Nathan The Prophet remained loyal to The Lord's anointed king, David. When he became aware of the coming coup attempt, he and Solomon's mother Bathsheba informed David that the rightful kingdom was in serious danger.

"Then Nathan said to Bathsheba the mother of Solomon, "Have you not heard that Adoni'jah the son of Haggith has become king and David our lord does not know it? Now therefore come, let me give you counsel, that you may save your own life and the life of your son Solomon. Go in at once to King David, and say to him, 'Did you not, my lord the king, swear to your maidservant, saying, "Solomon your son shall reign after me, and he shall sit upon my throne"? Why then is Adoni'jah king?'" (1 Kings 1:11-13 RSV)

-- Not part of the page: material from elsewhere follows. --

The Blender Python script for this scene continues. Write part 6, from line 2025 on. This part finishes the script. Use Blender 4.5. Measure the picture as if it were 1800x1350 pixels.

David responded by having Solomon declared king immediately - an unusual occurrence since the royal succession would not have otherwise happened until after David had died.

"King David said, "Call to me Zadok the priest, Nathan the prophet, and Benaiah the son of Jehoiada." So they came before the king. And the king said to them, "Take with you the servants of your lord, and cause Solomon my son to ride on my own mule, and bring him down to Gihon; and let Zadok the priest and Nathan the prophet there anoint him king over Israel; then blow the trumpet, and say, 'Long live King Solomon!' You shall then come up after him, and he shall come and sit upon my throne; for he shall be king in my stead; and I have appointed him to be ruler over Israel and over Judah." (1 Kings 1:32-35 RSV)

Fact Finder: How many times was the Temple in Jerusalem built and rebuilt? What was and is the spiritual fulfillment of The Lord's physical Temple?